12.26.2017

Contemplating OTHER at Gallery Route One in Point Reyes


Contemplating Other: I know you are, You know I am

at Gallery Route One, Pointe Reyes Station, California

Reception Thursday December 21st from 3-5pm

Exhibition runs through January 28, 2018

Includes painting, sculpture and video contemplating the human/animal relationship,
while addressing confinement, wildness, and husbandry.

Alicia Escott
Linda Guenste
Brigitta Varadi

Organized and curated by Patricia Watts, founder of ecoartspace, in collaboration with
Gallery Route One (GRO) in Point Reyes, California.

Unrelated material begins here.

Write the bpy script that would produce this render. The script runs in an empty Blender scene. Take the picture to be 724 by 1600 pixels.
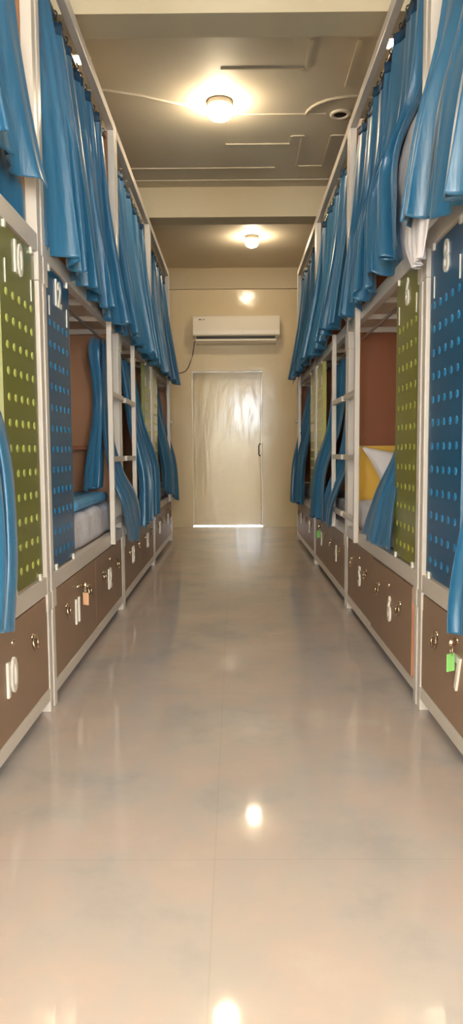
import bpy, math, random
from mathutils import Matrix, Vector
C = bpy.context.scene.collection
PI = math.pi
sc = bpy.context.scene
LX, RX = -.7187, .7097           # corridor-side planes of the two bunk rows
YW, ZC, ZB = 9.40, 3.382, 3.119  # far wall, ceiling, underside of beams
WX = 1.66                        # side walls
YB = -7.5                        # wall behind the camera

# ------------------------------------------------------------------ materials
def s2l(c):
    return tuple(((x/255)/12.92 if x/255 <= .04045 else ((x/255+.055)/1.055)**2.4) for x in c) + (1,)
def mat(name, rgb, rough=.5, metal=0, spec=.5, bump=None, vary=None, sheen=0, coat=0, emit=None, estr=0, aniso=0):
    m = bpy.data.materials.new(name); m.use_nodes = True
    nt = m.node_tree; b = nt.nodes['Principled BSDF']
    b.inputs['Base Color'].default_value = s2l(rgb)
    b.inputs['Roughness'].default_value = rough
    b.inputs['Metallic'].default_value = metal
    b.inputs['Specular IOR Level'].default_value = spec
    if sheen: b.inputs['Sheen Weight'].default_value = sheen
    if coat:
        b.inputs['Coat Weight'].default_value = coat; b.inputs['Coat Roughness'].default_value = .08
    if aniso: b.inputs['Anisotropic'].default_value = aniso
    if emit:
        b.inputs['Emission Color'].default_value = s2l(emit); b.inputs['Emission Strength'].default_value = estr
    tc = None
    def coord(scale):
        nonlocal tc
        if tc is None: tc = nt.nodes.new('ShaderNodeTexCoord')
        mp = nt.nodes.new('ShaderNodeMapping'); mp.inputs['Scale'].default_value = scale
        nt.links.new(tc.outputs['Object'], mp.inputs['Vector']); return mp
    if bump:
        scale, strength, dist = bump[:3]
        n = nt.nodes.new('ShaderNodeTexNoise'); n.inputs['Scale'].default_value = 1; n.inputs['Detail'].default_value = 3
        sc3 = scale if isinstance(scale, tuple) else (scale,)*3
        nt.links.new(coord(sc3).outputs[0], n.inputs['Vector'])
        bp = nt.nodes.new('ShaderNodeBump'); bp.inputs['Strength'].default_value = strength; bp.inputs['Distance'].default_value = dist
        nt.links.new(n.outputs['Fac'], bp.inputs['Height']); nt.links.new(bp.outputs[0], b.inputs['Normal'])
    if vary:
        scale, rgb2 = vary
        n = nt.nodes.new('ShaderNodeTexNoise'); n.inputs['Scale'].default_value = 1; n.inputs['Detail'].default_value = 5
        sc3 = scale if isinstance(scale, tuple) else (scale,)*3
        nt.links.new(coord(sc3).outputs[0], n.inputs['Vector'])
        r = nt.nodes.new('ShaderNodeValToRGB'); r.color_ramp.elements[0].position = .35; r.color_ramp.elements[1].position = .65
        r.color_ramp.elements[0].color = s2l(rgb); r.color_ramp.elements[1].color = s2l(rgb2)
        nt.links.new(n.outputs['Fac'], r.inputs[0]); nt.links.new(r.outputs[0], b.inputs['Base Color'])
    return m
M = {}
M['frame'] = mat('ivory powder coated steel', (214, 205, 195), .35)
M['wall'] = mat('cream gloss paint', (222, 206, 172), .16, bump=(7, .12, .02), vary=(1.1, (226, 211, 178)))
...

Our human relationship with animals has dramatically altered over time. As world populations continue to rise and as wild spaces are reduced due to human encroachments, our heightened interactions with animals expand our awareness of both ourselves and other. As individuals, our consciousness of the boundaries between humans and animals ultimately determines our own fate as a species. Having become dependent on animals for psychological and nutritional needs, human beings don’t often know where the self ends and the other begins.  

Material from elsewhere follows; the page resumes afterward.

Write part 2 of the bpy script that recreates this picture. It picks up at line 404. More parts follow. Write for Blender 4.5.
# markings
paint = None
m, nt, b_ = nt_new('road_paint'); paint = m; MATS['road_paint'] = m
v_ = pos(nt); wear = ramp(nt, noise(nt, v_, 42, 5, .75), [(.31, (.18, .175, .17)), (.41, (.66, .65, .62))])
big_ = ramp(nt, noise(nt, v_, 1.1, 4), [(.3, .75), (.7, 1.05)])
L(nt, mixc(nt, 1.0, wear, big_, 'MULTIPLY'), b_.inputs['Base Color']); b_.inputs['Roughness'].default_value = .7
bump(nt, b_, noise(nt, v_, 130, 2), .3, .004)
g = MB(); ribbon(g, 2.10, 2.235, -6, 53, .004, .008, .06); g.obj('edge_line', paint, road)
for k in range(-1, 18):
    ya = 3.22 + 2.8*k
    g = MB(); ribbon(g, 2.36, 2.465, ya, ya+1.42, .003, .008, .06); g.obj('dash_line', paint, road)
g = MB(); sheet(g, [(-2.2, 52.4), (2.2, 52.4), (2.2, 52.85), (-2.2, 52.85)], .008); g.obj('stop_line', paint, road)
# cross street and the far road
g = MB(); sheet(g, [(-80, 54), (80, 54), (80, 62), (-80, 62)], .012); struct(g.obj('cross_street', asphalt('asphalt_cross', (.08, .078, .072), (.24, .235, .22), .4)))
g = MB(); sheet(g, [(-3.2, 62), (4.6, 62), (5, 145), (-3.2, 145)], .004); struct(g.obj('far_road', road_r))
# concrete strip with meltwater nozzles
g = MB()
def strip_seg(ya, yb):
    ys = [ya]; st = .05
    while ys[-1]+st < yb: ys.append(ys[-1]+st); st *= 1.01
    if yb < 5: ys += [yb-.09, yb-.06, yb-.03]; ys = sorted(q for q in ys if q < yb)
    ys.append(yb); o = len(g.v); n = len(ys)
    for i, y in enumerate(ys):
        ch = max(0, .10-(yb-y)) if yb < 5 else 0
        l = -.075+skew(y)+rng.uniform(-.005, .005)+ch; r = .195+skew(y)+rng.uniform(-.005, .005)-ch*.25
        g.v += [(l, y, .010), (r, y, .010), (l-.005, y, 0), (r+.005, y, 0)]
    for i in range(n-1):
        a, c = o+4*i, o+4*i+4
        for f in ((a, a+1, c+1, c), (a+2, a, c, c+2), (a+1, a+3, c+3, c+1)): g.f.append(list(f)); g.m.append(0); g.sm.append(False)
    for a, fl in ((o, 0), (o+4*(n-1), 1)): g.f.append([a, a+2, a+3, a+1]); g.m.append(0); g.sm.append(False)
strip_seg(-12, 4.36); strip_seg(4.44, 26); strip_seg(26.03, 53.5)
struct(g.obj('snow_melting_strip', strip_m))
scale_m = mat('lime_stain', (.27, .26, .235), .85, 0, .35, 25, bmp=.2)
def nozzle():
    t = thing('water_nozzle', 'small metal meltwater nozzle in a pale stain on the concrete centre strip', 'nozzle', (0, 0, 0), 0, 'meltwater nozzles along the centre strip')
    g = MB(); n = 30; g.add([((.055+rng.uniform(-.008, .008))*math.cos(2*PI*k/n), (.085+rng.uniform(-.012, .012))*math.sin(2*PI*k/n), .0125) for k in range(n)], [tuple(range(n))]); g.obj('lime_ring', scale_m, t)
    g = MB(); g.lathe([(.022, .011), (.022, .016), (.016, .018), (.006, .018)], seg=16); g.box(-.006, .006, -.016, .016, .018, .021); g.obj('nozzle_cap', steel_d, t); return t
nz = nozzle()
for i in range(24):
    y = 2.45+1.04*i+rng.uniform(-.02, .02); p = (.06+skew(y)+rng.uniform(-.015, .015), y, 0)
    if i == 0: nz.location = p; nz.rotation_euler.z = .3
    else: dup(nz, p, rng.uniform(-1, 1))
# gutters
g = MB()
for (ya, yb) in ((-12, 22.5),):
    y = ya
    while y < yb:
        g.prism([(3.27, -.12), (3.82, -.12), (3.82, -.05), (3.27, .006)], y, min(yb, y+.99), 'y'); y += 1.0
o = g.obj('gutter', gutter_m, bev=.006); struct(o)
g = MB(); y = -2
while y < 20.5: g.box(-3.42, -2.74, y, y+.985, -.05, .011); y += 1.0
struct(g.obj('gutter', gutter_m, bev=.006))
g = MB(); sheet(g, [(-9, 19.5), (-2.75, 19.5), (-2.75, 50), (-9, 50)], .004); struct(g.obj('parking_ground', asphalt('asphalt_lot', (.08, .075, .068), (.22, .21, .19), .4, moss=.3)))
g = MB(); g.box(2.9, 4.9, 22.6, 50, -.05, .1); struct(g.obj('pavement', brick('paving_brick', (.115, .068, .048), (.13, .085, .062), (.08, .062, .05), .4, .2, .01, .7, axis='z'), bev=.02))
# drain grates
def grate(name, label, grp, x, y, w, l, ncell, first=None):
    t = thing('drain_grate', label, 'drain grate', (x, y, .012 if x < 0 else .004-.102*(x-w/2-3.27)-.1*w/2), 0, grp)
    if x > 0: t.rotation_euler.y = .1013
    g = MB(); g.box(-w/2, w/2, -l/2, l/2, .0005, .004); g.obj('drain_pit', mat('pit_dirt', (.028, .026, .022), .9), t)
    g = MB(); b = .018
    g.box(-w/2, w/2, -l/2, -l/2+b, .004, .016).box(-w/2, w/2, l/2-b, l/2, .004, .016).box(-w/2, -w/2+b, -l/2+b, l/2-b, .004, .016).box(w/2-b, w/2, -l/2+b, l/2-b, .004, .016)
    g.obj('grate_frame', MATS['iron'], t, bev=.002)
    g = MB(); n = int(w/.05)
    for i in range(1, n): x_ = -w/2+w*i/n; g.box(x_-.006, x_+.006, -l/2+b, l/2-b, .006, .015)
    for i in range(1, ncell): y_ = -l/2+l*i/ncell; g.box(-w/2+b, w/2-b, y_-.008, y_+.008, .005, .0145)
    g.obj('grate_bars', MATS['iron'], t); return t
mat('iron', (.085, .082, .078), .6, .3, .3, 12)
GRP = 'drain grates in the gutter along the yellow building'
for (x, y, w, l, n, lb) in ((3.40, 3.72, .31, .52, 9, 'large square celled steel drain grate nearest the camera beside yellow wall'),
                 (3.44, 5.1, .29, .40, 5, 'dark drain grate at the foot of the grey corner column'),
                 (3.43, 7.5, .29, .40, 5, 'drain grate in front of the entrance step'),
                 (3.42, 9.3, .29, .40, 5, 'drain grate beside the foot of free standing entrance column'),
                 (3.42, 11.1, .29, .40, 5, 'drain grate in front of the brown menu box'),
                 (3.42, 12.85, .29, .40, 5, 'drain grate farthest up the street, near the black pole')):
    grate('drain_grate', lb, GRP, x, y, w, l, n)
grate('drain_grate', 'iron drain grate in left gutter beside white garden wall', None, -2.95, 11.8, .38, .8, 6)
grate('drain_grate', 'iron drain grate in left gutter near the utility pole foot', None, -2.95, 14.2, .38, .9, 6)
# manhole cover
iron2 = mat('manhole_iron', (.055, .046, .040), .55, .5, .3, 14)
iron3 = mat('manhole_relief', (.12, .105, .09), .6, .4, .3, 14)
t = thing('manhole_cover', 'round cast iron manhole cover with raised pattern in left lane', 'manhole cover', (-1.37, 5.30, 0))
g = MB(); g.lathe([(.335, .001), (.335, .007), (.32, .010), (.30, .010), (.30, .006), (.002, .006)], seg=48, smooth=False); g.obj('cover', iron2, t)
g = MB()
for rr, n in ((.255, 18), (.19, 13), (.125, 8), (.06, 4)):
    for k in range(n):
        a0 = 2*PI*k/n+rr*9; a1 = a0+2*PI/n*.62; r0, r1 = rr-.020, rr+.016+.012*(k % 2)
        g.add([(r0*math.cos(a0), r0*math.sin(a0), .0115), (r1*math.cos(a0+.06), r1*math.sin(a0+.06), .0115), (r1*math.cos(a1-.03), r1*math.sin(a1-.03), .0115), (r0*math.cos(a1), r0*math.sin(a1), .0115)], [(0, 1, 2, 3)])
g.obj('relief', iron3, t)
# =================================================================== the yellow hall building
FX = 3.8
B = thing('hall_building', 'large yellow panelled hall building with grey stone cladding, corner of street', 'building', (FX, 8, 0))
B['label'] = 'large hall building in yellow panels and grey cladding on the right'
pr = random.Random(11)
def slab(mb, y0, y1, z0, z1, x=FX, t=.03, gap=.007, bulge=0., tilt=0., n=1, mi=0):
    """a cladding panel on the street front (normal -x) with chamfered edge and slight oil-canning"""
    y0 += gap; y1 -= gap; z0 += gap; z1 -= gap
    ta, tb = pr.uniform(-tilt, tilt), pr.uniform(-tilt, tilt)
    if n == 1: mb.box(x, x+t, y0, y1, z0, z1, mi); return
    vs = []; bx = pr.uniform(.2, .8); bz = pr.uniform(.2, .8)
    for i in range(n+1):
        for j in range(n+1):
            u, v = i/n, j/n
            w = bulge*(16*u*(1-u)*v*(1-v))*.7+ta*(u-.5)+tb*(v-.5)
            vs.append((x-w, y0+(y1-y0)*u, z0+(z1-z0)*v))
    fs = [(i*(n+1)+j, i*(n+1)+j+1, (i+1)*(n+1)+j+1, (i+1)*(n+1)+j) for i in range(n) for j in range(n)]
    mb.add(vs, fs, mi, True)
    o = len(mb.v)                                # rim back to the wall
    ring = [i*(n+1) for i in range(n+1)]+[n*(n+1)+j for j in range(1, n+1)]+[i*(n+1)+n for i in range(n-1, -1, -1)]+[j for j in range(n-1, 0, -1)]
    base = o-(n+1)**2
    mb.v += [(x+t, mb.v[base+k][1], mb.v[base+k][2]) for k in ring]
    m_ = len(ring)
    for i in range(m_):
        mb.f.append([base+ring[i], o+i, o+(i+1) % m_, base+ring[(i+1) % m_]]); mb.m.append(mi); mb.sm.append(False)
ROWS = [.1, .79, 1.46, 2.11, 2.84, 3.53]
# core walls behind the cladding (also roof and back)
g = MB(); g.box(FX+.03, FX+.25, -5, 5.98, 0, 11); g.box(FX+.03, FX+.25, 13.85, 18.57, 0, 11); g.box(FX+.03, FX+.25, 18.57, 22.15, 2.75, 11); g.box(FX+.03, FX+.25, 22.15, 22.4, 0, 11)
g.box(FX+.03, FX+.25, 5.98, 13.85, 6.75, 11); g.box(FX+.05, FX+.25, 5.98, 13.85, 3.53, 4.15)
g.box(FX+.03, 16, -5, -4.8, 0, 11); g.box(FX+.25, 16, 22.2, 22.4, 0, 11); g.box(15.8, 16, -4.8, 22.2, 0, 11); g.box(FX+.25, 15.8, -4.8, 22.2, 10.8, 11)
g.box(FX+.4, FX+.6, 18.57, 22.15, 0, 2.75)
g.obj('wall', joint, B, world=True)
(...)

In 2015 the New Zealand government formally recognized animals as sentient beings by amending animal welfare legislation, an enlightened perspective. This amendment acknowledges that animals experience both positive and negative emotions, including pain and distress, as humans do. Shockingly, however, the British government recently voted not to transfer parts of EU legislation into UK law, parts that recognize animals as sentient beings, a not so enlightened perspective. 



Historically, it has been posited that animals live “on the surface” and do not engage in self-reflective thought. They likely did not have the ability to process events or have memories like those of humans. Their lives were considered a series of situations, one after the other, instead of an intellectual endeavor. And, we were told, they lacked critical reflection and were not able to differentiate objects from people. These theories have been considered as facts.

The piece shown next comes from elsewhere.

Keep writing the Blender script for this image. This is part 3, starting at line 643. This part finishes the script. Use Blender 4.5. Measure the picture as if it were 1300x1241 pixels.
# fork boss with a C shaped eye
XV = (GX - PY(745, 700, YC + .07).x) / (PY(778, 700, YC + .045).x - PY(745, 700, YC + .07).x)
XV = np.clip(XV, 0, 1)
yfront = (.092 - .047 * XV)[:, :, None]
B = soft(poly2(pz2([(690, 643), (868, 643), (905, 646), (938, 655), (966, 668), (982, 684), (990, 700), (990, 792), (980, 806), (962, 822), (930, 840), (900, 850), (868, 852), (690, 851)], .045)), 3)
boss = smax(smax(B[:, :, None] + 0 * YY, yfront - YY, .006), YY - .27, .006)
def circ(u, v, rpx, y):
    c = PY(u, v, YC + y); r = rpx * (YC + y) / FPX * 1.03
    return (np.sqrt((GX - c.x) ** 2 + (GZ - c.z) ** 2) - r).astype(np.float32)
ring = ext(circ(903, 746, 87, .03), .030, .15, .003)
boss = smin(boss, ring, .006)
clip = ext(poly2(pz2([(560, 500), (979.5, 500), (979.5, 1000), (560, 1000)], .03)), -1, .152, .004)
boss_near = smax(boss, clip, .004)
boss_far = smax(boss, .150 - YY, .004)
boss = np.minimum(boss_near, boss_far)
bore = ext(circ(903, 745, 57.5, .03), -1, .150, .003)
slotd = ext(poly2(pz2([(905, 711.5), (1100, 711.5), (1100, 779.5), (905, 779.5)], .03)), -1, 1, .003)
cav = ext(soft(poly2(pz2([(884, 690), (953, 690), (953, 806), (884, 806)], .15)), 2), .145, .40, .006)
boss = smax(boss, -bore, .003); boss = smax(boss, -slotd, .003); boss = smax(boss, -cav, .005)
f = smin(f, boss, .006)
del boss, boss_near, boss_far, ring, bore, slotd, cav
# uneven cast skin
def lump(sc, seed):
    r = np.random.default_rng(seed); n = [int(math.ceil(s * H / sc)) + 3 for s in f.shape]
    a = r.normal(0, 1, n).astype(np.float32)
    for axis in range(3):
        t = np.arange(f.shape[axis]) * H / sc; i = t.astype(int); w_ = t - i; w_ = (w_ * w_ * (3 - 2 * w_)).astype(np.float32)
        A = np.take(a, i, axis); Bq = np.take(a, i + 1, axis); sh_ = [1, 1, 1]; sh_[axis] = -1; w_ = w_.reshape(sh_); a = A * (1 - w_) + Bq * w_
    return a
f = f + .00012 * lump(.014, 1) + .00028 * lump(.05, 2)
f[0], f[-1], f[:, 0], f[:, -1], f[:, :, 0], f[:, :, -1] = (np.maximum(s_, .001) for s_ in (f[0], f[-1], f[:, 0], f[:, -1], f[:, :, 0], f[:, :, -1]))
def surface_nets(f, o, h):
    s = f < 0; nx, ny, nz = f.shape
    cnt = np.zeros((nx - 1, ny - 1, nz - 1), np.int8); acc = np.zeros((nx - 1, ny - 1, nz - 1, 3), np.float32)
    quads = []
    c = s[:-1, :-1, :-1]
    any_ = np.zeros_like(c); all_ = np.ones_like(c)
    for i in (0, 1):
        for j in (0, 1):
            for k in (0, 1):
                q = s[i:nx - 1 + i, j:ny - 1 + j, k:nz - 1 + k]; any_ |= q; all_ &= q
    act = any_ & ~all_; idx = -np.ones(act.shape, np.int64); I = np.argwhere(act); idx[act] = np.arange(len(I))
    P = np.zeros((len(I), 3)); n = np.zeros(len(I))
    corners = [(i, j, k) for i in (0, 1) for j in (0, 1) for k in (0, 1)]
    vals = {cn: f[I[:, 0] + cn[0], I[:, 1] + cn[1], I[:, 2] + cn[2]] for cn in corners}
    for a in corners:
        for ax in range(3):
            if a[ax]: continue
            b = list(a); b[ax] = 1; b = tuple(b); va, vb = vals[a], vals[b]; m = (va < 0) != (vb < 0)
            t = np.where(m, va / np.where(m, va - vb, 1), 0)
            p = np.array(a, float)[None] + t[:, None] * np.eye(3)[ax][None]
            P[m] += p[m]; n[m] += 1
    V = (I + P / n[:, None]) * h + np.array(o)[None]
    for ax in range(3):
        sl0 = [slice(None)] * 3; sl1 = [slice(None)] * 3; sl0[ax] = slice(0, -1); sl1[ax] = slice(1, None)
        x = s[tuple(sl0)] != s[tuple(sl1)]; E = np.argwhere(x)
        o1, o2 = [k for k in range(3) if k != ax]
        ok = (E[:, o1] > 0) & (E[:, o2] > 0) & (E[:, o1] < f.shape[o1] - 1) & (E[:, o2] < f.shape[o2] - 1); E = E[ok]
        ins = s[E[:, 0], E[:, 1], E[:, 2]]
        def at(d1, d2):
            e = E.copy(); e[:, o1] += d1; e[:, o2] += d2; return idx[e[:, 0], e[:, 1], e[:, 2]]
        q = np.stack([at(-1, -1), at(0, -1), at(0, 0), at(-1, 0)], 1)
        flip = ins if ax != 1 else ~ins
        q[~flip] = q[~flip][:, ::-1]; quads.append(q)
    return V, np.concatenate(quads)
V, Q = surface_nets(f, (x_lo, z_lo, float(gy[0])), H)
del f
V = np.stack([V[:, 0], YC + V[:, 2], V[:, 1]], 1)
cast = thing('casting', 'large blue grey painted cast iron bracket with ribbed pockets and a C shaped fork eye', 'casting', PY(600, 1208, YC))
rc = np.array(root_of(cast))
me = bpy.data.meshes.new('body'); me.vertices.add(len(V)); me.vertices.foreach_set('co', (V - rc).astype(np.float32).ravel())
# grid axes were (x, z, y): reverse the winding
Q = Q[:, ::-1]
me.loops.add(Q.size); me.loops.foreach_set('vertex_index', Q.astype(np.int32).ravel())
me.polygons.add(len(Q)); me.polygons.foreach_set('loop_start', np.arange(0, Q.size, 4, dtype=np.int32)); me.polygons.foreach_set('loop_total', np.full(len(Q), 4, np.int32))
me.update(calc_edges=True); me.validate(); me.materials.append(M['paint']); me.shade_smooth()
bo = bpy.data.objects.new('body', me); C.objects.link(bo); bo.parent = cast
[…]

The three artists in Contemplating OTHER arrive at their subject from different
perspectives and use diverse media, while they all reflect on the human-animal relationship in their art. 

 

Alicia Escott places herself in the role of animal, physically cloaking herself in sheets of found plastics, upon which she has delicately painted wild animals. She then places herself in nature for documentation. Her work takes the form of photographs, video performances, and installations.



Linda Guenste makes vivid paintings that reflect her experiences of finding the remains of abandoned corrals scattered throughout the Great Plains states of America. There, cattle were historically rounded up in small groups and loaded onto trucks, then hauled off to slaughter. 



Brigitta Varadi works with raw sheep wool to present an aesthetic element of farming practices, in which animals are marked with color-coded paints to identify ownership. Her paintings remind us that animal husbandry links us humans with animals psychologically as well as for our dietary survival.